How to Manage Your 401k and Protect Your Investment
Contributing to your 401k regularly puts you in an attractive financial position and may help you look forward to a comfortable retirement. However, not everyone is able to manage their 401k successfully and protect their investment for the long term.
If your 401k account was set up by your employer, you may be like many employees who don’t have any knowledge of investing, and you may be vulnerable to making some financial mistakes. Here are some tips for managing and protecting your 401k investment:
1. Get help from a financial advisor. Many people overlook the benefit of speaking with a financial advisor about their 401k plans. Even though this type of retirement plan is self-managed, you don’t have to make all the financial decisions on your own. Seek help from a certified financial planner or investment advisor so that they can help you plan your investment decisions for the oncoming years.

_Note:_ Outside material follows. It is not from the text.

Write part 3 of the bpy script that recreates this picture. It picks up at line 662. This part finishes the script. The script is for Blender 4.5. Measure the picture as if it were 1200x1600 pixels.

2. Review your investments at the end of each quarter. Get into the habit of meeting with your financial advisor to take a close look at your investment portfolio, and see how your investments are performing at least once each quarter. Some people get caught up in monitoring their stocks on a daily basis, but those daily fluctuations won’t have much of a long-term impact. Checking in a few times per year will help you make the best decisions about reallocating your funds to stocks and other investments if needed.
3. Don’t put off your contributions. It can be tempting to avoid making contributions to your 401k, but you need to keep making contributions and avoid putting it off for an extended period of time. There really is no ‘ideal’ time to invest, so you just need to make sure you are investing as much as possible with each paycheck – or on a monthly basis.
4. Avoid borrowing money from your 401k. Protect your 401k investment for the long term so that you can earn the highest possible return when you retire. If you withdraw from your 401k early, you will be responsible for paying high fees for the withdrawal and taxes on the amount of the withdrawal. Avoid the high costs and penalties by keeping the funds in your account for the full length of the investment. Congress mandates that everyone pays a 10 percent penalty if they withdraw from a 401k before they reach the age of 59 ½.
5. Remember that it’s a long-term investment. Your 401k is a long-term investment, not a stock fund or money market account. The only way you are going to reap the rewards of your investment is to leave it untouched and keep making frequent contributions. Keep that in mind as you make your financial decisions.